Custom Settings in Salesforce

Salesforce.com introduced Custom Settings in Winter ’10 which allows you to store custom data sets and associate them on an org-wide, profile or user basis. Custom settings data is exposed in the application cache and do not count against SOQL limits when fetched. This data can then be used by formula fields, validation rules, Apex, and the SOAP API.

Custom Settings support only Checkbox, Currency, Date, Date/Time, Email, Number, Percent, Phone, Text, Text Area, and URL field types. You can’t create Formula and Picklist, as well as field types that define relationships to other objects, like Lookup and Master/Detail. You can’t create lookups from Custom Objects to Custom Settings either. No Page layouts, record types, validation rules, triggers and workflow rules can be used on Custom Settings.
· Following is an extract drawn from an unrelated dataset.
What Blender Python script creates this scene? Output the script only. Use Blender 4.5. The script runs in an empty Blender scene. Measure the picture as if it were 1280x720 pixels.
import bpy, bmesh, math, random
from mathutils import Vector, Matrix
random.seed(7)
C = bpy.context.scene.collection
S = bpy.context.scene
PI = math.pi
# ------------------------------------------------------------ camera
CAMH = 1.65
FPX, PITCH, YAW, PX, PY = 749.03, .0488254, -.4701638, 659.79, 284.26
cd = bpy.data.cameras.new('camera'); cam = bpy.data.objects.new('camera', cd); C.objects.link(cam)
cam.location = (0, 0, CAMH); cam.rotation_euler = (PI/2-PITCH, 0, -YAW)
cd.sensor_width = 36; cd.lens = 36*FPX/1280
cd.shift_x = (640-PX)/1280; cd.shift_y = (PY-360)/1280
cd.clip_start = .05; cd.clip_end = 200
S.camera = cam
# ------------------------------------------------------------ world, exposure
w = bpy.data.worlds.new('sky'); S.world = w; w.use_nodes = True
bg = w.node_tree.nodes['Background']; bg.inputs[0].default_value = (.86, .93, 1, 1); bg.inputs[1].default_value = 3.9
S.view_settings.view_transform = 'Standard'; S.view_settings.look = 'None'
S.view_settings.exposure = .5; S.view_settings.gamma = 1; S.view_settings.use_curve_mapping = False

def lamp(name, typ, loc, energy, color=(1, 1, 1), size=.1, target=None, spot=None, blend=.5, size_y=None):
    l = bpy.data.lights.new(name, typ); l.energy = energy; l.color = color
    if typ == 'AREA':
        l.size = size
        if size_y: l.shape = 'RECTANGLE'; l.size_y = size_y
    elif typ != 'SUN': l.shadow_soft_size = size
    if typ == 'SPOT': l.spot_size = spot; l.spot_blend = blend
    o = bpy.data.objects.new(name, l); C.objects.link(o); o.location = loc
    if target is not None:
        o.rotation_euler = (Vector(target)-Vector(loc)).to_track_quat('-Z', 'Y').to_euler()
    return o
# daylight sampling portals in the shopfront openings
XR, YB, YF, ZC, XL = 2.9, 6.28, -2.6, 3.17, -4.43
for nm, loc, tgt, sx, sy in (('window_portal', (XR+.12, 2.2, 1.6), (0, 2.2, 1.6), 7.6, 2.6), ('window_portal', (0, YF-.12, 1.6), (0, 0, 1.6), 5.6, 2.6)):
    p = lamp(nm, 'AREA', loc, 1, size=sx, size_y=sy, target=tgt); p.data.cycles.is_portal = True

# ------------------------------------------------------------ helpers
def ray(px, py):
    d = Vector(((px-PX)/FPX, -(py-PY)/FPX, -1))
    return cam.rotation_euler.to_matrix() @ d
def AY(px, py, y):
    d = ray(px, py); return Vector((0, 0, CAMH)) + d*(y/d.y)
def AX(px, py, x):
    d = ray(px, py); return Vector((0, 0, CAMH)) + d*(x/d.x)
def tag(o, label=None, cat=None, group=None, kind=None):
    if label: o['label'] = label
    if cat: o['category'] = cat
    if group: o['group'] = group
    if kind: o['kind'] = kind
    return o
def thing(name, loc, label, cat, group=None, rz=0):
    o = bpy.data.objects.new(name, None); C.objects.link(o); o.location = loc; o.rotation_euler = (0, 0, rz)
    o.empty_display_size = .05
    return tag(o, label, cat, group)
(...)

There are two types of custom settings:

List Custom Settings: It provides a reusable set of static data that can be accessed across your organization. If you use a particular set of data frequently within your application, putting that data in a list custom setting streamlines access to it. Data in list settings does not vary with profile or user, but is available organization-wide.
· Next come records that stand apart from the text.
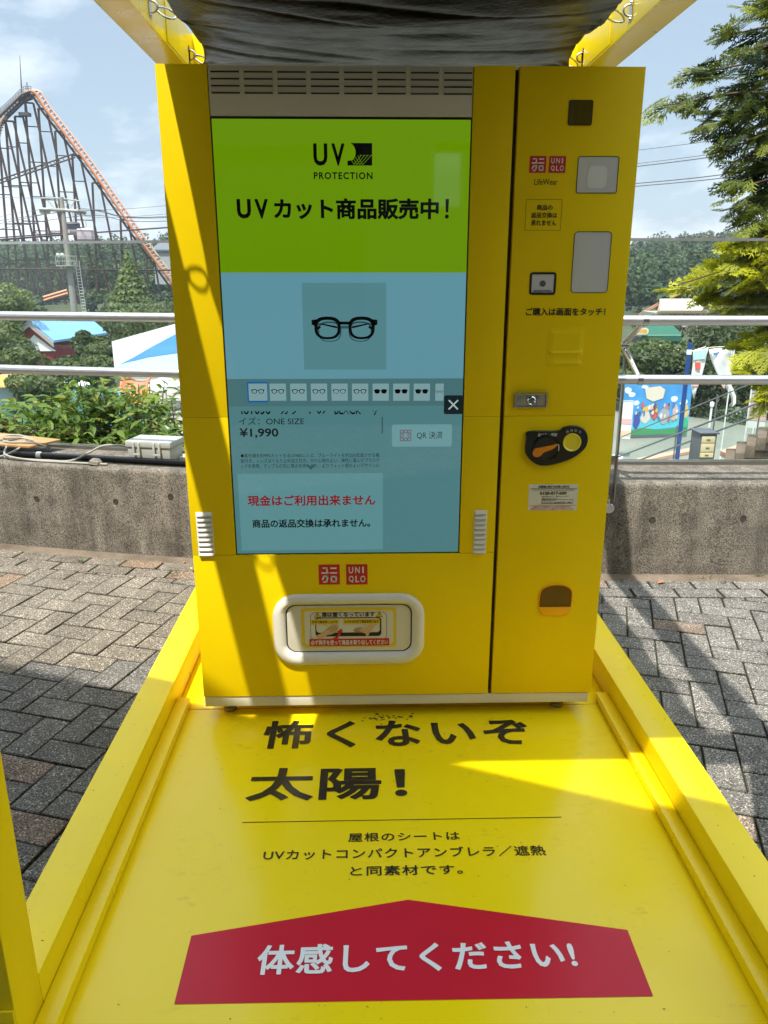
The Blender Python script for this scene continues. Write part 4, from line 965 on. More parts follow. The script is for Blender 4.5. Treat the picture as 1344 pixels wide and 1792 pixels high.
# lock
b = MB(); ring(b, rrect(0.4325, 0.5290, 1.0225, 1.0655, .002, 3), rrect(0.4395, 0.5245, 1.0275, 1.0600, .0015, 3), -0.008, 0.0005); lk_ = b.build('lock_frame', M_steel, side, fix=True, bevel=.0008)
M_lock = mat('zinc_handle', (0.45, 0.43, 0.38), 0.3, metal=0.85)
b = MB(); b.box(0.4398, 0.4680, -0.0045, 0.0004, 1.0278, 1.0597); b.box(0.4685, 0.4985, -0.0035, 0.0004, 1.0278, 1.0597); b.box(0.4990, 0.5242, -0.0045, 0.0004, 1.0278, 1.0597); b.build('handle', M_lock, lk_, bevel=.0008)
b = MB(); b.lathe([(.0125, 0), (.0125, .004), (.0105, .0055), (.0085, .0035), (.0001, .0035)], (0.4835, -0.0034, 1.0438), (0, -1, 0), 24); b.build('lock_cylinder', M_chrome, lk_)
b = MB(); b.box(0.4825, 0.4845, -0.0073, -0.0066, 1.0395, 1.048); b.build('keyhole', M_blackmatt, lk_, smooth=False)
# coin return / coin slot unit
CX = lambda px: FX(860 + px * 300 / 1169, 775); CZ = lambda py: FZ(975, 500 + py * 460 / 1792)
pts = [(243, 988), (438, 984), (480, 962), (530, 951), (590, 958), (632, 990), (650, 1040), (640, 1095), (600, 1140), (540, 1178), (460, 1206), (380, 1221), (320, 1216), (270, 1186), (240, 1150), (228, 1115), (233, 1040)]
P_ = [(CX(a), CZ(b_)) for a, b_ in pts]
def spl(P, n=4):
    out = []; m_ = len(P)
    for i in range(m_):
        a, b_, c, d = P[i - 1], P[i], P[(i + 1) % m_], P[(i + 2) % m_]
        for k in range(n):
            t_ = k / n; out.append(tuple(.5 * ((2 * b_[q]) + (c[q] - a[q]) * t_ + (2 * a[q] - 5 * b_[q] + 4 * c[q] - d[q]) * t_ * t_ + (3 * b_[q] - a[q] - 3 * c[q] + d[q]) * t_ ** 3) for q in (0, 1)))
    return out
P_ = spl(P_)
b = MB(); b.prism(xz(P_, 0.0003), (0, -0.0125, 0)); coin = b.build('coin_panel', M_black, side, bevel=.004, fix=True, seg=3)
cx_, cz_ = CX(368), CZ(1100); rr_ = (CX(462) - CX(275)) / 2
b = MB(); b.lathe([(rr_, 0), (rr_ * .97, .0035), (rr_ * .86, .004), (rr_ * .82, .001), (.0001, .001)], (cx_, -0.0124, cz_), (0, -1, 0), 40); b.build('lever_dial', mat('glossy_black', (0.008, 0.008, 0.008), 0.15), coin)
lev = [(278, 1122), (290, 1102), (320, 1095), (400, 1080), (436, 1070), (440, 1078), (405, 1106), (352, 1126), (330, 1150), (300, 1158), (280, 1146)]
b = MB(); b.prism(xz(spl([(CX(a), CZ(c)) for a, c in lev], 3), -0.0138), (0, -0.007, 0)); b.build('return_lever', mat('orange_plastic', (0.75, 0.24, 0.01), 0.35), coin, bevel=.0015, fix=True)
sx_, sz_ = CX(541), CZ(1062); r_ = (CX(600) - CX(483)) / 2
b = MB(); b.lathe([(r_ * 1.06, 0), (r_ * 1.06, .002), (r_ * .98, .003), (r_ * .90, .001), (r_ * .55, -.004), (.0001, -.006)], (sx_, -0.0126, sz_), (0, -1, 0), 36); b.build('coin_cup', mat('yellow_cup', (0.80, 0.66, 0.03), 0.25), coin)
b = MB(); put_text(b, 'おつり・返却', CX(308), CX(436), CZ(1022), CZ(998), lambda a, c: (a, -0.0128, c), bold=.03)
for k, (a, c, s_) in enumerate(((505, 990, '500'), (533, 982, '100'), (561, 982, '50'), (590, 991, '10'))):
    xx, zz2 = CX(a), CZ(c); O_ = [(xx + .0038 * math.cos(q), zz2 + .0042 * math.sin(q)) for q in np.linspace(0, 2 * math.pi, 17)[:-1]]; I_ = [(xx + .0033 * math.cos(q), zz2 + .0037 * math.sin(q)) for q in np.linspace(0, 2 * math.pi, 17)[:-1]]
    for i in range(16):
        j = (i + 1) % 16; b.face([(O_[i][0], -.0128, O_[i][1]), (O_[j][0], -.0128, O_[j][1]), (I_[j][0], -.0128, I_[j][1]), (I_[i][0], -.0128, I_[i][1])])
    put_text(b, s_, xx - .0026, xx + .0026, zz2 - .0014, zz2 + .0014, lambda a, c: (a, -0.0129, c), keep=True, bold=.02)
arcp = [(cx_ + rr_ * .93 * math.cos(q), cz_ + rr_ * .93 * math.sin(q)) for q in np.linspace(R(-12), R(18), 8)]
for p0, p1 in zip(arcp, arcp[1:]): b.face([(p0[0], -.0166, p0[1]), (p1[0] , -.0166, p1[1]), (p1[0] - .0022, -.0166, p1[1]), (p0[0] - .0022, -.0166, p0[1])])
b.build('coin_lettering', M_whitep, coin, smooth=False)
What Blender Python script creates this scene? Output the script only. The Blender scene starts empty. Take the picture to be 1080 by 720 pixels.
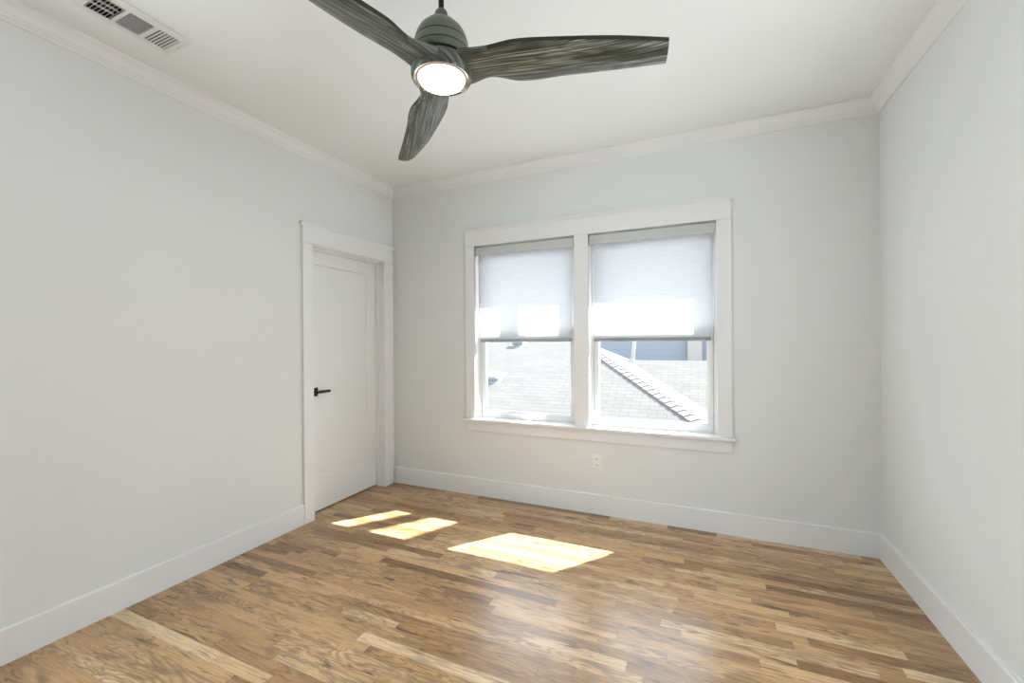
import bpy, bmesh, math, random
from mathutils import Vector, Matrix
random.seed(7)
S = bpy.context.scene
COL = S.collection

# ------------------------------------------------------------------ camera
cam_d = bpy.data.cameras.new('camera'); cam = bpy.data.objects.new('camera', cam_d); COL.objects.link(cam)
YAW, PITCH, ROLL = math.radians(-23.788), math.radians(-0.033), math.radians(-0.423)
fw = Vector((math.sin(YAW)*math.cos(PITCH), math.cos(YAW)*math.cos(PITCH), math.sin(PITCH)))
rt = Vector((math.cos(YAW), -math.sin(YAW), 0)); up = rt.cross(fw)
r2 = rt*math.cos(ROLL) + up*math.sin(ROLL); u2 = up*math.cos(ROLL) - rt*math.sin(ROLL)
M = Matrix((( r2.x, u2.x, -fw.x), (r2.y, u2.y, -fw.y), (r2.z, u2.z, -fw.z))).to_4x4()
M.translation = Vector((2.6356, -3.2204, 1.32))
cam.matrix_world = M
cam_d.sensor_width = 36; cam_d.lens = 449.45/1080*36; cam_d.clip_start = .02; cam_d.clip_end = 200
S.camera = cam

# ------------------------------------------------------------------ light and exposure
S.view_settings.view_transform = 'Standard'; S.view_settings.look = 'None'
S.view_settings.gamma = 1; S.view_settings.exposure = 0.06
S.view_settings.use_curve_mapping = False
SKY_STRENGTH = 5.0
SUN_STRENGTH = 31
LAMP_POWER = 5
world = bpy.data.worlds.new('sky'); S.world = world; world.use_nodes = True
bg = world.node_tree.nodes['Background']; bg.inputs['Color'].default_value = (.85, .935, 1.02, 1); bg.inputs['Strength'].default_value = SKY_STRENGTH
SUN_DIR = Vector((-.787, -1.0, -1.31)).normalized()          # the way the sunlight travels
sd = bpy.data.lights.new('sun', 'SUN'); sd.energy = SUN_STRENGTH; sd.angle = math.radians(.53); sd.color = (1, .99, .975)
sun = bpy.data.objects.new('sun', sd); COL.objects.link(sun)
sun.rotation_euler = SUN_DIR.to_track_quat('-Z', 'Y').to_euler(); sun.location = (6, 8, 12)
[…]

Hierarchy Custom Settings: Hierarchical Custom Settings are defined once and can hold a unique set of values for the Organization, each Profile or each individual User. Salesforce automatically grabs the lowest level of setting for the running user when a getInstance() call is made, or when accessed in a configuration such as a Validation Rule, Workflow or Formula Field. Only Hierarchical settings can be accessed declaratively whereas List settings are for Apex/Visualforce only.
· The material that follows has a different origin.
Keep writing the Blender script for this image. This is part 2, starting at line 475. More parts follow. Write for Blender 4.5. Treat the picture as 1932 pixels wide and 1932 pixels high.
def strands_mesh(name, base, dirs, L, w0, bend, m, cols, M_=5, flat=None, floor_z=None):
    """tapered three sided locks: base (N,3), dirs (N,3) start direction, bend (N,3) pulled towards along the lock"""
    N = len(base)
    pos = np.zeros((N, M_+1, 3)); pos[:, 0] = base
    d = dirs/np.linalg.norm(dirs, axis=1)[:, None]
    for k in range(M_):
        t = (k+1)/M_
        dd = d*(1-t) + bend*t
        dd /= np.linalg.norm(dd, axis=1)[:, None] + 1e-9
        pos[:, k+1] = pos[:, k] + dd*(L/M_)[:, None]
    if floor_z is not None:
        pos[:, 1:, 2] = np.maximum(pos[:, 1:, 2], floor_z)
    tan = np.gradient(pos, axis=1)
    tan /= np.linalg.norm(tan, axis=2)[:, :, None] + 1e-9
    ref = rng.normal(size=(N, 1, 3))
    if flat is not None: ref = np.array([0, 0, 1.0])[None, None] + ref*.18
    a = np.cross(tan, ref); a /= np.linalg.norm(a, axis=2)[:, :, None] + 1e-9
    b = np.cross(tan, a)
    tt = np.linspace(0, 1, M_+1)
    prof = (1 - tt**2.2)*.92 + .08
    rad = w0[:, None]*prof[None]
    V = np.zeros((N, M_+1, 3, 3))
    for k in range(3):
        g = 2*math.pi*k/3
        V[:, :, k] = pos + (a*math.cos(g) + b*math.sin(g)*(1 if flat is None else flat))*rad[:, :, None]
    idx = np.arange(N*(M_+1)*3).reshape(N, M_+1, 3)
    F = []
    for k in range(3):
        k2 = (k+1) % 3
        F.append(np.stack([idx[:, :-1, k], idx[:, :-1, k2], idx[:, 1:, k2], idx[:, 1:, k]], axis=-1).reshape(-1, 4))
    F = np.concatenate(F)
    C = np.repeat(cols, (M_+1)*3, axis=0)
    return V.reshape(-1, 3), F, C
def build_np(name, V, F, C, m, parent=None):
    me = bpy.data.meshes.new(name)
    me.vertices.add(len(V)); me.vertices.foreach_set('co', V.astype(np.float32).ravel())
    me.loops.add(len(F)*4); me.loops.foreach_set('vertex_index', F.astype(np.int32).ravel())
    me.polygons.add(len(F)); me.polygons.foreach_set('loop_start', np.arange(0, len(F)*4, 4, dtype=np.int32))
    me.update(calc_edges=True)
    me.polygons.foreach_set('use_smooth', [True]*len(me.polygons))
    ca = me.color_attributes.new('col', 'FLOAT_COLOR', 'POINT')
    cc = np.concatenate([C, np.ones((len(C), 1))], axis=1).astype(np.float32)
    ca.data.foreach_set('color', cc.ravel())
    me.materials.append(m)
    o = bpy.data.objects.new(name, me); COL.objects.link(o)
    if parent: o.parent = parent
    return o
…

Limitation of Custom Setting:

  • Maximum total data of 10 MB, but if you have less than 10 license users, multiply 1 MB with number of users.
  • 300 fields per custom setting..
  • Can’t share a custom setting record.
  • No owner assigned for each custom setting record.
  • Each custom setting counts against the total number of custom objects available for your organization.

Note: If you include custom settings in your distributed package you’ll need to build in some scripts which populate the settings with data after the package has been installed.